Senator: Net neutrality may not happen

Senate Commerce Chairman Ted Stevens seems lukewarm to mandatory Net neutrality, and analysts say it's not a good idea.

Declan McCullagh Former Senior Writer
Declan McCullagh is the chief political correspondent for CNET. You can e-mail him or follow him on Twitter as declanm. Declan previously was a reporter for Time and the Washington bureau chief for Wired and wrote the Taking Liberties section and Other People's Money column for CBS News' Web site.
Declan McCullagh
3 min read
A key senator said Tuesday that a much-anticipated proposal to overhaul U.S. telecommunications laws may not require network providers to follow Net neutrality principles.

Ted Stevens, the Alaska Republican who chairs the Commerce Committee, told reporters that he supports the idea of Net neutrality--that is, legally requiring network providers to treat everyone equally--in principle.

"But I don't know yet what's going to be in the bill," Stevens added, according to a transcript. "It's going to take votes of the committee to put things in the bill. We're going to have an enormous number of items that people want to put in."

Because Stevens' committee is the Senate panel responsible for updating the 1996 Telecommunications Act, his lukewarm endorsement of Net neutrality could be a setback for companies that have been pressing for it to be mandated by law. Google, Microsoft, Yahoo, eBay, Amazon.com, Skype and liberal advocacy groups have been pressing Congress for strict laws in this area.

Net neutrality, also called network neutrality, is the idea that the companies that own the broadband pipes should not be able to configure their networks in a way that plays favorites--allowing them, for example, to transmit their own services at faster speeds, or to charge Net content and application companies a fee for similar fast delivery.

Executives at Verizon Communications, BellSouth and the newly merged AT&T and SBC Communications have recently talked about the desirability of a two-tiered Internet in which some services--especially video--would be favored over others. Those companies are spending billions to improve their networks and appear to be trying to find new sources of revenue.

During an afternoon hearing before Stevens' committee, some Wall Street analysts expressed skepticism that aggressive new laws on Net neutrality were necessary.

"The very idea that third parties who benefit from Internet infrastructure investments--say, Google and Yahoo--might economically contribute in some way to these costs has been roundly greeted as if it is a threat to basic liberties," said Craig Moffett, an equity research analyst at Sanford Bernstein who studies the cable and satellite sector.

If some of the current proposals for Net neutrality were enacted, it would, Moffett said, "likely trigger a host of unintended consequences. Mandated 'Net Neutrality' would further sour Wall Street's taste for broadband infrastructure investments, making it increasingly difficult to sustain the necessary capital investments."

Sen.

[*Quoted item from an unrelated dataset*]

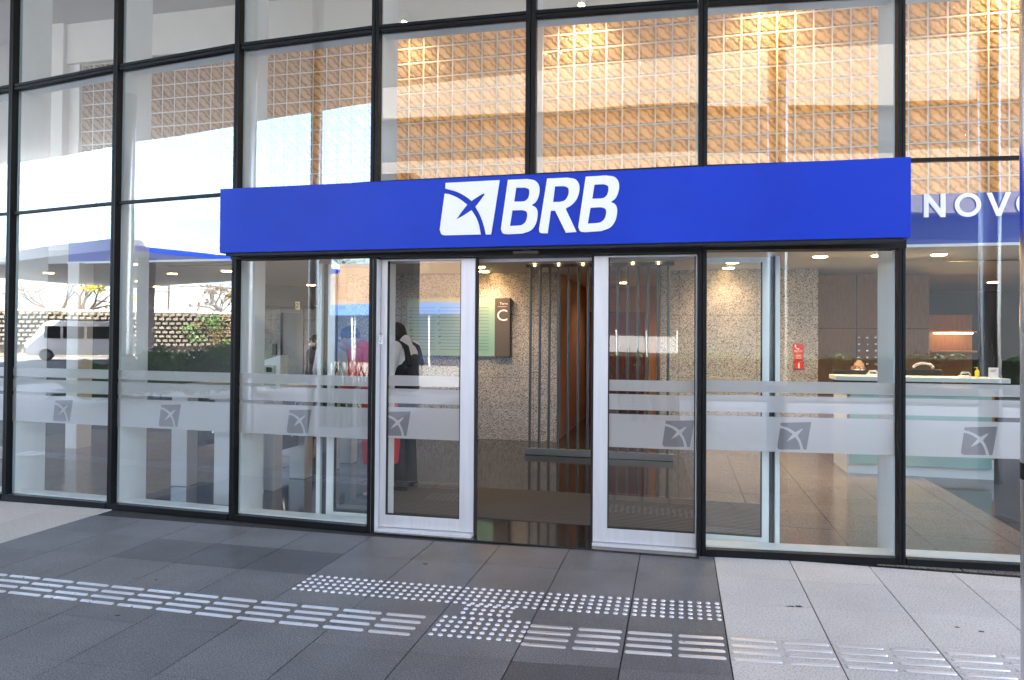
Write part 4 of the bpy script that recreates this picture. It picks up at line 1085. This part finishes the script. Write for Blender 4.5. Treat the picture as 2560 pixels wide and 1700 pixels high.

Ron Wyden, an Oregon Democrat, introduced a bill this month that would bar network providers from blocking or degrading Internet connections and favoring those of companies that pay for peppier access.

Aryeh Bourkoff, managing director and senior analyst at UBS who follows the cable TV, satellite and entertainment sectors, also testified that a welter of regulations would be premature.

"I believe that it is too early to introduce regulation on key issues such as a la carte packaging and pricing and on Net neutrality as the market is still in its early stages," Bourkoff said. "Instead, I feel that at this point it is essential that market forces and consumer demand drive the economic model."

In a statement released this month, Cisco Systems said it supported the general principles of Net neutrality but also warned that "imposing specific network neutrality rules now to address hypothetical problems would only compound the problem." Rather, Cisco said, the Federal Communications Commission could take specific actions if warranted--even without new legal authority.